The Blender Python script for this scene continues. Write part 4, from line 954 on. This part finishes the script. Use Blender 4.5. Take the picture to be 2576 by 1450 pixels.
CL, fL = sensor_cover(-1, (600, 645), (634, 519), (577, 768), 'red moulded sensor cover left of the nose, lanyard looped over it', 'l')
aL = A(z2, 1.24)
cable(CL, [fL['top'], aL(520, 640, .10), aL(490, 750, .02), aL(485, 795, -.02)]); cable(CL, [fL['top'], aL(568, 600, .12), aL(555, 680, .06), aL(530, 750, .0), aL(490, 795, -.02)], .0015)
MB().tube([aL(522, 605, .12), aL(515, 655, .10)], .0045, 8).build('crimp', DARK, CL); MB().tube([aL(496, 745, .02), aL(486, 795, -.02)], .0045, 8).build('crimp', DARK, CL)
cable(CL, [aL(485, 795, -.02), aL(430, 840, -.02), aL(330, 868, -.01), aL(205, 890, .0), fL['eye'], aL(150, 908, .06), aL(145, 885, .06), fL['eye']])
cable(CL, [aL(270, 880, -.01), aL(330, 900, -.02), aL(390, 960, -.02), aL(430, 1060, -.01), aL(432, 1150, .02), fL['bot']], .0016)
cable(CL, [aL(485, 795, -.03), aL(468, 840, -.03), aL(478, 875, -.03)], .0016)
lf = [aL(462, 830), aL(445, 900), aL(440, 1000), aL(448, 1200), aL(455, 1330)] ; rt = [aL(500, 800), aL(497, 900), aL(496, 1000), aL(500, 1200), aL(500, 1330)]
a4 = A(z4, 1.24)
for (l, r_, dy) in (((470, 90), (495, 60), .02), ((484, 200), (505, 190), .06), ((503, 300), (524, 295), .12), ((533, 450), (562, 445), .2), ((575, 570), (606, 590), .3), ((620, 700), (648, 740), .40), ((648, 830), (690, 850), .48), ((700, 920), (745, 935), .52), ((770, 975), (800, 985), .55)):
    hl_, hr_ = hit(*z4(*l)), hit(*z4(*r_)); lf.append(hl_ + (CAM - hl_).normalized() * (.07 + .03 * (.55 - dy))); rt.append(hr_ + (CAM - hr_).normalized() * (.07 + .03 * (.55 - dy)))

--

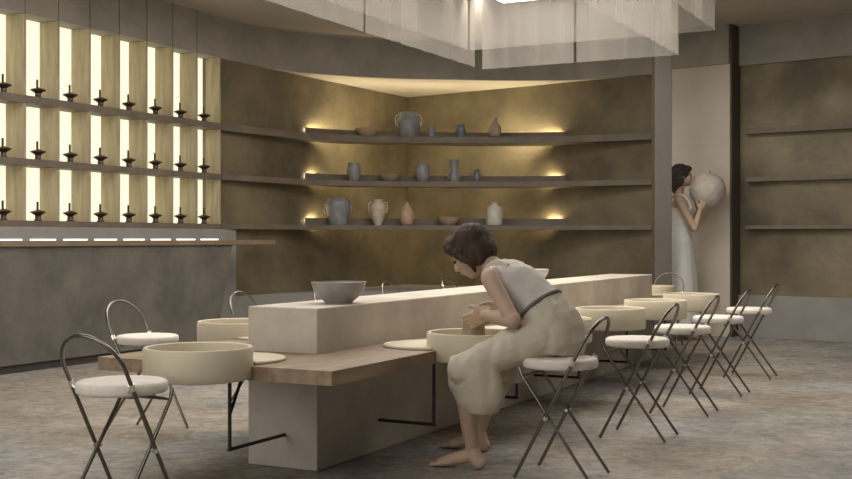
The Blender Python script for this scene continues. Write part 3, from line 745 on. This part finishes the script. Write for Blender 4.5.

*WRITTEN REQUEST:* Will you return exactly the lines above from the one with "by 1450 pixels." down to the one with "hl_, hr_ = hit(*z4(*l)), hit(*z4(*r_));", counting both as part of the range?

*TASK SOLUTION:*
The Blender Python script for this scene continues. Write part 4, from line 954 on. This part finishes the script. Use Blender 4.5. Take the picture to be 2576 by 1450 pixels.
CL, fL = sensor_cover(-1, (600, 645), (634, 519), (577, 768), 'red moulded sensor cover left of the nose, lanyard looped over it', 'l')
aL = A(z2, 1.24)
cable(CL, [fL['top'], aL(520, 640, .10), aL(490, 750, .02), aL(485, 795, -.02)]); cable(CL, [fL['top'], aL(568, 600, .12), aL(555, 680, .06), aL(530, 750, .0), aL(490, 795, -.02)], .0015)
MB().tube([aL(522, 605, .12), aL(515, 655, .10)], .0045, 8).build('crimp', DARK, CL); MB().tube([aL(496, 745, .02), aL(486, 795, -.02)], .0045, 8).build('crimp', DARK, CL)
cable(CL, [aL(485, 795, -.02), aL(430, 840, -.02), aL(330, 868, -.01), aL(205, 890, .0), fL['eye'], aL(150, 908, .06), aL(145, 885, .06), fL['eye']])
cable(CL, [aL(270, 880, -.01), aL(330, 900, -.02), aL(390, 960, -.02), aL(430, 1060, -.01), aL(432, 1150, .02), fL['bot']], .0016)
cable(CL, [aL(485, 795, -.03), aL(468, 840, -.03), aL(478, 875, -.03)], .0016)
lf = [aL(462, 830), aL(445, 900), aL(440, 1000), aL(448, 1200), aL(455, 1330)] ; rt = [aL(500, 800), aL(497, 900), aL(496, 1000), aL(500, 1200), aL(500, 1330)]
a4 = A(z4, 1.24)
for (l, r_, dy) in (((470, 90), (495, 60), .02), ((484, 200), (505, 190), .06), ((503, 300), (524, 295), .12), ((533, 450), (562, 445), .2), ((575, 570), (606, 590), .3), ((620, 700), (648, 740), .40), ((648, 830), (690, 850), .48), ((700, 920), (745, 935), .52), ((770, 975), (800, 985), .55)):
    hl_, hr_ = hit(*z4(*l)), hit(*z4(*r_)); lf.append(hl_ + (CAM - hl_).normalized() * (.07 + .03 * (.55 - dy))); rt.append(hr_ + (CAM - hr_).normalized() * (.07 + .03 * (.55 - dy)))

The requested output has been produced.